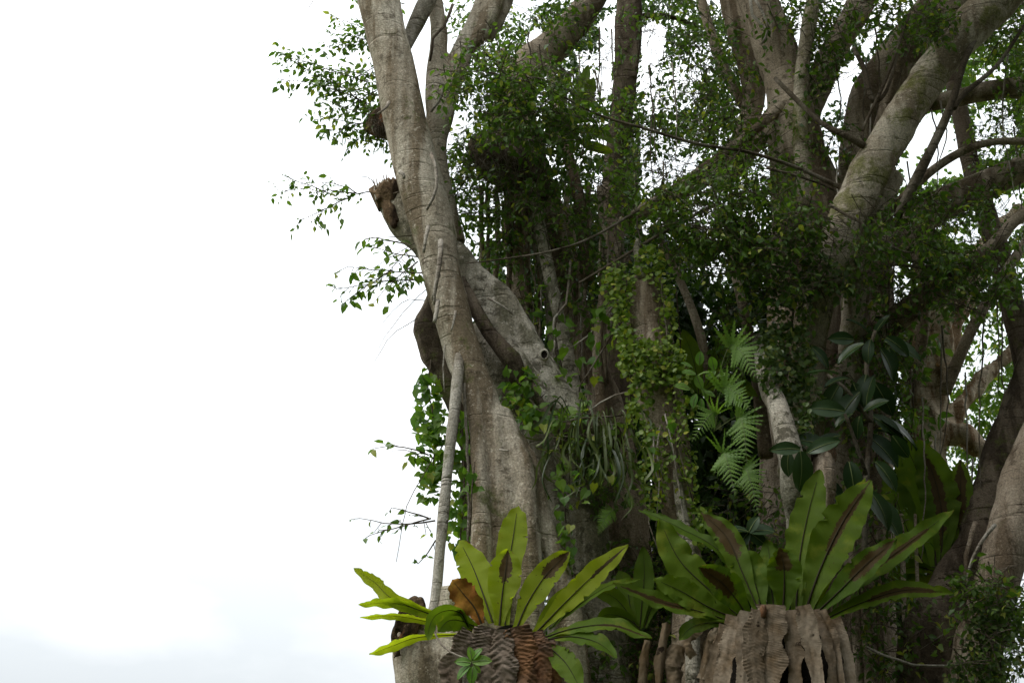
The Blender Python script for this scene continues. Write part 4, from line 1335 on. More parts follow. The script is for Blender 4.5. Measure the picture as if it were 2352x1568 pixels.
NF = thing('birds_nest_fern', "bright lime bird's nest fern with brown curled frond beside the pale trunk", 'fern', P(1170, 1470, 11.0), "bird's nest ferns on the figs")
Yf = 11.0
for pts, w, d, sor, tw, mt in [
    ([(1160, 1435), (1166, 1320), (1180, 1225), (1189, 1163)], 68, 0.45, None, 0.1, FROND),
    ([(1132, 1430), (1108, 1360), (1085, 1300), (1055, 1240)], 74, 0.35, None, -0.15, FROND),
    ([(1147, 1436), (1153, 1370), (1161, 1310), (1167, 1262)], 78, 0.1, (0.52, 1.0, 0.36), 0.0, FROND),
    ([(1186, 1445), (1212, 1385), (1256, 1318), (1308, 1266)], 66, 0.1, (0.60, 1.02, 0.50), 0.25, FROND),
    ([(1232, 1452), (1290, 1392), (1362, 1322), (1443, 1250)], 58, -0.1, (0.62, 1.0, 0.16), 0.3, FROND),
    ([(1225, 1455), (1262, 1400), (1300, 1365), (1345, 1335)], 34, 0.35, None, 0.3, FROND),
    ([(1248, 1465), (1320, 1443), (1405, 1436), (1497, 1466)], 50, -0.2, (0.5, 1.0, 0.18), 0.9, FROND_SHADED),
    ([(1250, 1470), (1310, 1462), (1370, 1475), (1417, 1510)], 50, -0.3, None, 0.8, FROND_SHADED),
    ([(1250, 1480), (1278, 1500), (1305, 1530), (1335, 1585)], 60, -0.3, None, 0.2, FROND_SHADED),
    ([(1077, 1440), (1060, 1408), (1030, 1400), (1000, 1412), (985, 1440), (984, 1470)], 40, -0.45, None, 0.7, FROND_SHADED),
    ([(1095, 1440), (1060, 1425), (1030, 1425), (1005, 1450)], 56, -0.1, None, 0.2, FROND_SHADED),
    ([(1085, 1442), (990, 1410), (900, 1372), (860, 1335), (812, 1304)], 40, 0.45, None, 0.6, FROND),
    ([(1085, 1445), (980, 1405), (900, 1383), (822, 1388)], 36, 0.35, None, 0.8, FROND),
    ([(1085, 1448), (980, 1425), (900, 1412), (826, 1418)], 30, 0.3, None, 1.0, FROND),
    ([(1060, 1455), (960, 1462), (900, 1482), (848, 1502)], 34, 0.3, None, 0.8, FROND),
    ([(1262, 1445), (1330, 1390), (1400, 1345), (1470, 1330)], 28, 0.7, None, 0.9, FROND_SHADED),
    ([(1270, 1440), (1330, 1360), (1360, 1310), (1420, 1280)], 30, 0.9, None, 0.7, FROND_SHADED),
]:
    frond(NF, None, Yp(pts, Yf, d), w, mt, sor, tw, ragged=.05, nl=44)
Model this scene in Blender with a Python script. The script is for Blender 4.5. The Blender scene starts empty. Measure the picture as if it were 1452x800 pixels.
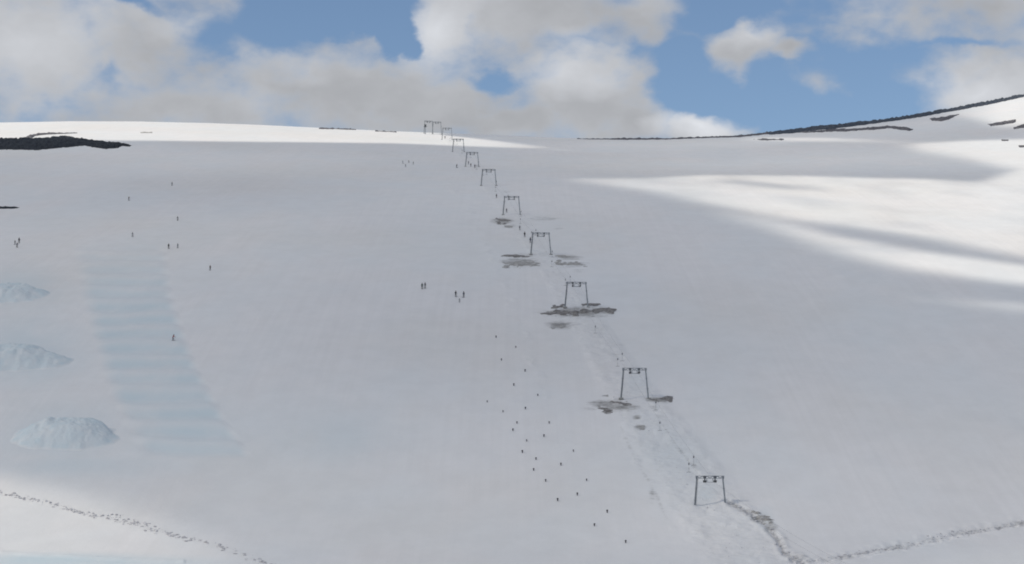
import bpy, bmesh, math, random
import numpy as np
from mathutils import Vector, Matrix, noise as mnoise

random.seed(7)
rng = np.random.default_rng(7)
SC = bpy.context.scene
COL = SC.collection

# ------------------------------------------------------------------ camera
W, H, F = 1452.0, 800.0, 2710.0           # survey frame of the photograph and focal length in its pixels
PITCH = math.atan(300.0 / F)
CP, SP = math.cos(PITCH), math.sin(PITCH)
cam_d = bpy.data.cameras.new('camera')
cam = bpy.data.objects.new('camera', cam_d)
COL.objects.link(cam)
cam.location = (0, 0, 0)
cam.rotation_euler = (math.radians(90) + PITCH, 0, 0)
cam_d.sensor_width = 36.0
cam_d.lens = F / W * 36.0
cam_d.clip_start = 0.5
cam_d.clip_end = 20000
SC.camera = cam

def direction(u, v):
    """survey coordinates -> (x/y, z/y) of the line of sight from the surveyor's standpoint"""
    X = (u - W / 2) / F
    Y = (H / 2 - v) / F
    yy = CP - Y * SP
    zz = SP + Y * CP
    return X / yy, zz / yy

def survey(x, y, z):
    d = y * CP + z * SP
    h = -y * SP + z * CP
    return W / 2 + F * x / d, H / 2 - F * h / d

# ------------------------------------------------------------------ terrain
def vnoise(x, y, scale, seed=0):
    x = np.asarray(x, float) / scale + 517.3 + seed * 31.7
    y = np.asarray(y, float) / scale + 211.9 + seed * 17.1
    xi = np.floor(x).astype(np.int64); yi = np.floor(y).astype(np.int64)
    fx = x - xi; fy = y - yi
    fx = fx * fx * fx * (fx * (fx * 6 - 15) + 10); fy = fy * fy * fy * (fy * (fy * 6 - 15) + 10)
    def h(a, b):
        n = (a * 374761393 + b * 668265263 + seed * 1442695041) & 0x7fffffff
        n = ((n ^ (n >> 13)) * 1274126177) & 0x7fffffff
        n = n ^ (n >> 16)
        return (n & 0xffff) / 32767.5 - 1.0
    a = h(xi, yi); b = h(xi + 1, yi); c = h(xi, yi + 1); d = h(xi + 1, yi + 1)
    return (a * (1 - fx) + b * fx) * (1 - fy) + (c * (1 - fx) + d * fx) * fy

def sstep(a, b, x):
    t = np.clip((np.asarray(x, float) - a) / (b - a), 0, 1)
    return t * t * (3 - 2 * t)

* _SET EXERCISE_
Keep the pictures out and write out the records exactly.

* _RESPONSE TO THE TASK_
The Blender Python script for this scene continues. Write part 4, from line 1335 on. More parts follow. The script is for Blender 4.5. Measure the picture as if it were 2352x1568 pixels.
NF = thing('birds_nest_fern', "bright lime bird's nest fern with brown curled frond beside the pale trunk", 'fern', P(1170, 1470, 11.0), "bird's nest ferns on the figs")
Yf = 11.0
for pts, w, d, sor, tw, mt in [
    ([(1160, 1435), (1166, 1320), (1180, 1225), (1189, 1163)], 68, 0.45, None, 0.1, FROND),
    ([(1132, 1430), (1108, 1360), (1085, 1300), (1055, 1240)], 74, 0.35, None, -0.15, FROND),
    ([(1147, 1436), (1153, 1370), (1161, 1310), (1167, 1262)], 78, 0.1, (0.52, 1.0, 0.36), 0.0, FROND),
    ([(1186, 1445), (1212, 1385), (1256, 1318), (1308, 1266)], 66, 0.1, (0.60, 1.02, 0.50), 0.25, FROND),
    ([(1232, 1452), (1290, 1392), (1362, 1322), (1443, 1250)], 58, -0.1, (0.62, 1.0, 0.16), 0.3, FROND),
    ([(1225, 1455), (1262, 1400), (1300, 1365), (1345, 1335)], 34, 0.35, None, 0.3, FROND),
    ([(1248, 1465), (1320, 1443), (1405, 1436), (1497, 1466)], 50, -0.2, (0.5, 1.0, 0.18), 0.9, FROND_SHADED),
    ([(1250, 1470), (1310, 1462), (1370, 1475), (1417, 1510)], 50, -0.3, None, 0.8, FROND_SHADED),
    ([(1250, 1480), (1278, 1500), (1305, 1530), (1335, 1585)], 60, -0.3, None, 0.2, FROND_SHADED),
    ([(1077, 1440), (1060, 1408), (1030, 1400), (1000, 1412), (985, 1440), (984, 1470)], 40, -0.45, None, 0.7, FROND_SHADED),
    ([(1095, 1440), (1060, 1425), (1030, 1425), (1005, 1450)], 56, -0.1, None, 0.2, FROND_SHADED),
    ([(1085, 1442), (990, 1410), (900, 1372), (860, 1335), (812, 1304)], 40, 0.45, None, 0.6, FROND),
    ([(1085, 1445), (980, 1405), (900, 1383), (822, 1388)], 36, 0.35, None, 0.8, FROND),
    ([(1085, 1448), (980, 1425), (900, 1412), (826, 1418)], 30, 0.3, None, 1.0, FROND),
    ([(1060, 1455), (960, 1462), (900, 1482), (848, 1502)], 34, 0.3, None, 0.8, FROND),
    ([(1262, 1445), (1330, 1390), (1400, 1345), (1470, 1330)], 28, 0.7, None, 0.9, FROND_SHADED),
    ([(1270, 1440), (1330, 1360), (1360, 1310), (1420, 1280)], 30, 0.9, None, 0.7, FROND_SHADED),
]:
    frond(NF, None, Yp(pts, Yf, d), w, mt, sor, tw, ragged=.05, nl=44)
Model this scene in Blender with a Python script. The script is for Blender 4.5. The Blender scene starts empty. Measure the picture as if it were 1452x800 pixels.
import bpy, bmesh, math, random
import numpy as np
from mathutils import Vector, Matrix, noise as mnoise

random.seed(7)
rng = np.random.default_rng(7)
SC = bpy.context.scene
COL = SC.collection

# ------------------------------------------------------------------ camera
W, H, F = 1452.0, 800.0, 2710.0           # survey frame of the photograph and focal length in its pixels
PITCH = math.atan(300.0 / F)
CP, SP = math.cos(PITCH), math.sin(PITCH)
cam_d = bpy.data.cameras.new('camera')
cam = bpy.data.objects.new('camera', cam_d)
COL.objects.link(cam)
cam.location = (0, 0, 0)
cam.rotation_euler = (math.radians(90) + PITCH, 0, 0)
cam_d.sensor_width = 36.0
cam_d.lens = F / W * 36.0
cam_d.clip_start = 0.5
cam_d.clip_end = 20000
SC.camera = cam

def direction(u, v):
    """survey coordinates -> (x/y, z/y) of the line of sight from the surveyor's standpoint"""
    X = (u - W / 2) / F
    Y = (H / 2 - v) / F
    yy = CP - Y * SP
    zz = SP + Y * CP
    return X / yy, zz / yy

def survey(x, y, z):
    d = y * CP + z * SP
    h = -y * SP + z * CP
    return W / 2 + F * x / d, H / 2 - F * h / d

# ------------------------------------------------------------------ terrain
def vnoise(x, y, scale, seed=0):
    x = np.asarray(x, float) / scale + 517.3 + seed * 31.7
    y = np.asarray(y, float) / scale + 211.9 + seed * 17.1
    xi = np.floor(x).astype(np.int64); yi = np.floor(y).astype(np.int64)
    fx = x - xi; fy = y - yi
    fx = fx * fx * fx * (fx * (fx * 6 - 15) + 10); fy = fy * fy * fy * (fy * (fy * 6 - 15) + 10)
    def h(a, b):
        n = (a * 374761393 + b * 668265263 + seed * 1442695041) & 0x7fffffff
        n = ((n ^ (n >> 13)) * 1274126177) & 0x7fffffff
        n = n ^ (n >> 16)
        return (n & 0xffff) / 32767.5 - 1.0
    a = h(xi, yi); b = h(xi + 1, yi); c = h(xi, yi + 1); d = h(xi + 1, yi + 1)
    return (a * (1 - fx) + b * fx) * (1 - fy) + (c * (1 - fx) + d * fx) * fy

def sstep(a, b, x):
    t = np.clip((np.asarray(x, float) - a) / (b - a), 0, 1)
    return t * t * (3 - 2 * t)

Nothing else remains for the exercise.